This week we passed 500 members on the Strong Towns Network and are just a handful of connections away from 2,500 Facebook likes and 3,500 Twitter followers. To top it off, this past week I participated in our 99th Curbside Chat. None of this is possible without all of you tuning into our stuff and then sharing it with others. Thank you for your role in spreading the Strong Towns message. We really appreciate it.

Enjoy the week's news.

  • Next Thursday I will be speaking in Minneapolis for an event being hosted by the Minnesota ULI. I'm really excited about this particular event, not only because it is in my home state but also because the format for the program is giving a lot of time for Q&A. This is going to be a high-powered audience and I'm hoping they push me a little beyond the standard give and take. There are limited seats and I know things are filling up so, if you are interested in attending, don't wait.
  • I spent a couple of days this week in Memphis, one of my favorite American cities. This is a place with so much potential that is just waiting to burst out -- very invigorating to be there. Of course, there are always difficult issues to work through and the Desperation Phase of the Suburban Experiment is creating delusions everywhere. My response to the "moonshot" concept was that we would be better off heading to the casino and just putting it all on red. At least we could then move on to actually focusing on those fine-grained solutions we need.

About 50 members have been recruited since the effort started in November. Each already has been asked to offer three possible "moonshot" ideas for Memphis and Shelby County.

The chamber will reform its committees around the long-term, strategic plans that the Chairman's Circle create. The $2.5 million will be seed money to accomplish the circle's big-vision plans.

  • Patrick Kennedy at Walkable Dallas Forth Worth is one of my favorite bloggers. He's a very intelligent and insightful guy in an area that has some real serious challenges in dealing with reality. Nice to see his stuff gaining traction. (Side note: Andrew Burleson informed me that Texas had the highest percentage of wind energy in the nation to which I responded, "If they could harness all the blowhards, they would be exporting clean energy to the world." One of my favorite past times is messing with Texas, especially my Dallas relatives.)

The bust wasn’t the problem. It was the boom, that displaced and destabilized cities… Sprawl.

The underlying problem is that you can’t balance the budget with an imbalanced physical environment. Too much infrastructural burden and too little tax base.

Whenever the phrase “our crumbling infrastructure” passes the lips of a politician or appears in the pages of a newspaper, I change the password on my checking account and move my wallet to the front pocket of my jeans.
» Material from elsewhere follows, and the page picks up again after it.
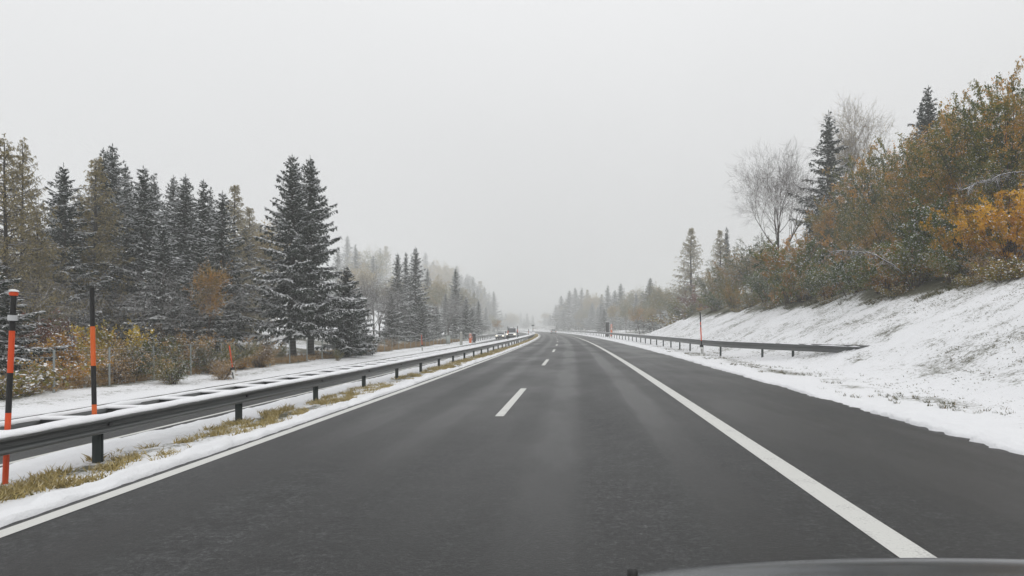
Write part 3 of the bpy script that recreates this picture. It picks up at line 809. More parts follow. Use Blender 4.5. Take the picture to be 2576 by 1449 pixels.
def larch(h, r, seed, base=.12, dens=1.):
    rng = np.random.default_rng(seed)
    tp, tr_ = trunk_geo(h, h * .014, rng, .014)
    tg = Geo().tube(tp, tr_, 9, 0, .35)
    cg = Geo(); C, U, V, T = [], [], [], []
    b0, b1, br0, br1 = [], [], [], []
    z = h * base
    while z < h * .98:
        t = (z / h - base) / (1 - base)
        for k in range(int(rng.integers(4, 8))):
            az = rng.uniform(0, 6.283)
            Lb = r * (1 - t) ** .95 * rng.uniform(.4, 1.12) + .12
            a = -.12 * (1 - t) + .5 * t + rng.normal(0, .14); bb = .22 * rng.uniform(0, 1.2)
            rad = np.array([math.cos(az), math.sin(az), 0]); tan = np.array([-rad[1], rad[0], 0])
            cx = np.interp(z, tp[:, 2], tp[:, 0]); cy = np.interp(z, tp[:, 2], tp[:, 1]); org = np.array([cx, cy, z + rng.normal(0, .1)])
            S = np.linspace(0, 1, 6)
            pts = org + rad * (Lb * S)[:, None] + np.array([0, 0, 1.]) * (Lb * (a * S + bb * S ** 2))[:, None] + rng.normal(0, .02 * Lb, (6, 3)) * S[:, None]
            b0.append(pts[:-1]); b1.append(pts[1:]); rr = .008 + .014 * Lb * (1 - S) ** 1.2; br0.append(rr[:-1]); br1.append(rr[1:])
            nt_ = int((Lb / .2 + 2) * dens)
            s = rng.uniform(.15, 1, nt_); side = rng.choice([-1., 1.], nt_)
            p = np.stack([np.interp(s, S, pts[:, i]) for i in range(3)], -1)
            dr = rad * rng.uniform(.1, .9, nt_)[:, None] + tan * (side * rng.uniform(.2, 1, nt_))[:, None]; dr[:, 2] -= rng.uniform(.1, 1.1, nt_); dr = unit(dr)
            tl = np.minimum(.15 + .32 * Lb * (1 - s * .7) * rng.uniform(.4, 1, nt_), 1.)
            e = p + dr * tl[:, None]
            b0.append(p); b1.append(e); br0.append(np.full(nt_, .008)); br1.append(np.full(nt_, .004))
            nn = int(nt_ * 4.5 * dens)
            i_ = rng.integers(0, nt_, nn); f = rng.uniform(0, 1, nn)
            c = p[i_] + dr[i_] * (tl[i_] * f)[:, None] + rng.normal(0, .02, (nn, 3))
            d2 = unit(rng.normal(0, .6, (nn, 3)) + dr[i_] * .8 + np.array([0, 0, -.5]))
            C.append(c); U.append(d2 * rng.uniform(.04, .09, nn)[:, None]); V.append(unit(np.cross(d2, rng.normal(0, 1, (nn, 3)))) * rng.uniform(.012, .024, nn)[:, None]); T.append(np.clip(rng.normal(.45, .22, nn), 0, 1))
        z += rng.uniform(.1, .3) * (h / 12)
    cg.prisms(np.concatenate(b0), np.concatenate(b1), np.concatenate(br0), np.concatenate(br1), 3, 1, .35)
    cg.rhomb(np.concatenate(C), np.concatenate(U), np.concatenate(V), 0, np.concatenate(T))
    return tg, cg

def decid(h, seed, spread=.5, depth=5, leaves=0, leafsize=.07, up=.35, trunk_frac=.28, r0=None, droop=0., ntop=3, twig=.006, fine=3):
    """broadleaved tree: recursive limbs; leaves = number per last twig"""
    rng = np.random.default_rng(seed)
    tg, cg = Geo(), Geo()
    r0 = r0 or h * .014
    segs = {0: [[], [], [], []], 1: [[], [], [], []]}
    tips = []
    stack = [(np.array([0, 0, -.3]), np.array([0, 0, 1.]), h * trunk_frac, r0, 0)]
    while stack:
        p, d, ln, rad, lv = stack.pop()
        ns = 4 if lv < 3 else 3
        q = p
        r_end = max(twig, rad * (.72 if lv == 0 else .5))
        dd = d
        kids = []
        for i in range(ns):
            dd = unit(dd + rng.normal(0, .055 + .018 * lv, 3) + np.array([0, 0, (up if lv < 3 else up * .3 - droop) * .18]))
            q2 = q + dd * ln / ns
            ra = rad + (r_end - rad) * i / ns; rb = rad + (r_end - rad) * (i + 1) / ns
            A = segs[0 if lv == 0 else 1]
            A[0].append(q); A[1].append(q2); A[2].append(ra); A[3].append(rb)
            if lv > 0 and i >= 1 or lv == 0 and i >= 2:
                kids.append((q2, dd, rb))
            q = q2
        if lv < depth:
            nk = {0: ntop + 3, 1: 6, 2: 5, 3: 5}.get(lv, fine)
            for k in range(nk):
                kp, kd, kr = kids[int(rng.integers(0, len(kids)))] if k >= 2 else kids[-1]
                side = unit(np.cross(kd, rng.normal(0, 1, 3)))
                ang = rng.uniform(.35, .95) * (spread * 1.6 if lv == 0 else 1.)
                nd = unit(kd * math.cos(ang) + side * math.sin(ang) + np.array([0, 0, up * .4 if lv < 2 else 0]))
                l2 = ln * rng.uniform(.5, .78) * (1.6 if lv == 0 else 1.)
                stack.append((kp, nd, l2, max(twig, kr * rng.uniform(.45, .7)), lv + 1))
        if lv >= depth - 1:
            tips.append((p, q))
    a = [np.array(x) for x in segs[0]]; tg.prisms(*a, 8, 0, .4)
    a = [np.array(x) for x in segs[1]]; cg.prisms(*a, 3, 1, rng.uniform(.1, .9, len(a[0])))
    if leaves:
        tp = np.array([t[0] for t in tips]); tq = np.array([t[1] for t in tips])
        n = len(tp) * leaves
        i_ = np.repeat(np.arange(len(tp)), leaves)
        f = rng.uniform(.1, 1.1, n)
        c = tp[i_] + (tq - tp)[i_] * f[:, None] + rng.normal(0, leafsize * .8, (n, 3))
        u = unit(rng.normal(0, 1, (n, 3)) + np.array([0, 0, -.4]))
        clump = noise2(c[:, 0] * .8 + c[:, 2] * .5, c[:, 1] * .8 + c[:, 2] * .7, seed)
        cg.rhomb(c, u * (rng.uniform(.6, 1.2, n) * leafsize)[:, None], unit(np.cross(u, rng.normal(0, 1, (n, 3)))) * (rng.uniform(.4, .8, n) * leafsize)[:, None], 0, np.clip(.45 + clump * .7 + rng.normal(0, .16, n), 0, 1))
    return tg, cg

def shrub(h, w, seed, stems=22, nleaf=4500, leafsize=.07, arch=.5, sub=9, leafy=.35, low=.12):
    """many stems fanning out from one root; returns (stems, foliage)"""
    rng = np.random.default_rng(seed)
    sg_, fg = Geo(), Geo()
    P0, P1, R0, R1 = [], [], [], []
    tw0, tw1 = [], []
    for k in range(stems):
        az = rng.uniform(0, 6.283); out = rng.uniform(.15, 1.) ** .7
        d = np.array([math.cos(az), math.sin(az), 0])
        hh = h * rng.uniform(.55, 1.03) * (1 - .28 * out)
        S = np.linspace(0, 1, 8)
        reach = w * .5 * out
        bow = arch * rng.uniform(.2, 1.1) * out
        base = d * rng.uniform(0, .12) * w
        pts = base + d * (reach * S ** (1.3 - .3 * bow))[:, None]
        pts[:, 2] += hh * (S * (1 + bow) - bow * S ** 2) * .98 - .15
        pts[1:] += np.cumsum(rng.normal(0, .02 * h / 4, (7, 3)), 0)
        rr = np.linspace(.03, .006, 8) * (h / 5) * rng.uniform(.7, 1.3)
        P0.append(pts[:-1]); P1.append(pts[1:]); R0.append(rr[:-1]); R1.append(rr[1:])
        ns = int(sub)
        s = rng.uniform(low, 1, ns)
        p = np.stack([np.interp(s, S, pts[:, i]) for i in range(3)], -1)
        dr = unit(rng.normal(0, .6, (ns, 3)) + d * .5 + np.array([0, 0, .45]))
        tl = h * rng.uniform(.08, .24, ns) * (1.1 - .5 * s)
        e = p + dr * tl[:, None]; mid = (p + e) / 2 + rng.normal(0, .04, (ns, 3))
        P0 += [p, mid]; P1 += [mid, e]; R0 += [np.full(ns, .009), np.full(ns, .006)]; R1 += [np.full(ns, .006), np.full(ns, .003)]
        tw0 += [p, mid]; tw1 += [mid, e]
        tw0.append(pts[3:-1]); tw1.append(pts[4:])
        # second order twigs
        m_ = ns * 3; i_ = rng.integers(0, ns, m_); f = rng.uniform(.2, 1, m_)
        q = p[i_] + (e - p)[i_] * f[:, None]; q2 = q + unit(rng.normal(0, .7, (m_, 3)) + dr[i_] * .7) * (tl[i_] * rng.uniform(.25, .6, m_))[:, None]
        P0.append(q); P1.append(q2); R0.append(np.full(m_, .005)); R1.append(np.full(m_, .002)); tw0.append(q); tw1.append(q2)
    P0, P1, R0, R1 = np.concatenate(P0), np.concatenate(P1), np.concatenate(R0), np.concatenate(R1)
    sg_.prisms(P0, P1, R0, R1, 3, 0, rng.uniform(0, 1, len(P0)))
    t0, t1 = np.concatenate(tw0), np.concatenate(tw1)
    if nleaf:
        wgt = np.linalg.norm(t1 - t0, axis=1) * (leafy + np.clip(noise2(t0[:, 0] * .9 + t0[:, 2] * .6, t0[:, 1] * .9 + t0[:, 2] * .5, seed + 5) + .4, 0, 1))
        i_ = rng.choice(len(t0), nleaf, p=wgt / wgt.sum())
        c = t0[i_] + (t1 - t0)[i_] * rng.uniform(0, 1.05, nleaf)[:, None] + rng.normal(0, leafsize * .9, (nleaf, 3))
        c[:, 2] = np.maximum(c[:, 2], .02)
        u = unit(rng.normal(0, 1, (nleaf, 3)) + np.array([0, 0, -.5]))
        v = unit(np.cross(u, rng.normal(0, 1, (nleaf, 3))))
        sz = rng.uniform(.55, 1.25, nleaf) * leafsize
        cl = noise2(c[:, 0] * .5 + c[:, 2] * .7, c[:, 1] * .6 - c[:, 2] * .35, seed + 9)
        fg.rhomb(c, u * sz[:, None], v * (sz * rng.uniform(.45, .75, nleaf))[:, None], 0, np.clip(.47 + cl * 1.35 + rng.normal(0, .17, nleaf), 0, 1))
    return sg_, fg

class Kind:
    """one tree or shrub: its meshes, its natural height and how its parts are called"""
    def __init__(self, name, cat, h, geos, mats, parts=('trunk', 'crown')):
        self.name, self.cat, self.h, self.parts = name, cat, h, parts
        tg, cg = geos
        self.m = [tg.mesh(name + '_' + parts[0], mats[0], True), cg.mesh(name + '_' + parts[1], mats[1])]
    def place(self, x, y, h, label, group, rz, wide=1., z=None):
        z = gz(x, y) if z is None else z
        s = h / self.h
        o = thing(self.name, label, self.cat, (x, y, z), rz, group)
        o.scale = (s * wide, s * wide, s)
        for nm, me in zip(self.parts, self.m):
            obj(nm, me, o)
        return o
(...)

So when President Barack Obama invoked our “aging infrastructure badly in need of repair” in his State of the Union address on Tuesday and Washington Post columnist Fareed Zakaria used his perch yesterday to complain that Obama wasn’t proposing near enough for infrastructure, I closed my bank accounts, canceled my credit cards, converted my liquid investments into gold bullion, dumped them into 55-gallon drums, rolled the drums into a backyard pit and poured a load of cement over the heap.

It’s not that infrastructure doesn’t crumble — everything turns to dust eventually. Obviously, useful bridges, ports, airports and highways need to be maintained, and as a country grows it needs new ones. It’s just that the press allows members of the civil engineering-industrial complex to bamboozle them into believing that all calls for building infrastructure are equal.

  • The engineering profession during the Suburban Experiment has always been prepared to fight the last battle, which unfortunately is true not only in the United States but in Australia as well. After decades of not understanding induced demand and thus underestimating traffic volumes, the profession -- committed to making only new mistakes -- has severely overcompensated. That this is happening simultaneously with declining average daily traffic counts makes the professional myopia all the more tragic.

As Matt O'Sullivan reported, Arup had predicted that Airport Link would attract about 135,000 vehicles a day just a month after it opened in July, rising to 291,000 vehicles by 2026, but usage has actually been falling. In December, an average of just 47,000 vehicles a day used the toll road.

 

A late Friday update: Had a fantastic day at school with Stella. Turning six as a kindergartner is a HUGE deal and it was fun for me to be part of it. I've had a rough couple of weeks with a lot of time away and so there was a little bit of makeup guilt for me here too. It is hard on the kids when dad has a long stretch away. 

When we got back home today we opted for dance party instead of blogging and then switched to cleaning up the house for family and friends expected on Saturday. Everyone's in bed now, including me, and I'm going to close my eyes here and get my mind and body ready for tomorrow. Have a great weekend, everyone. See you back here on Monday.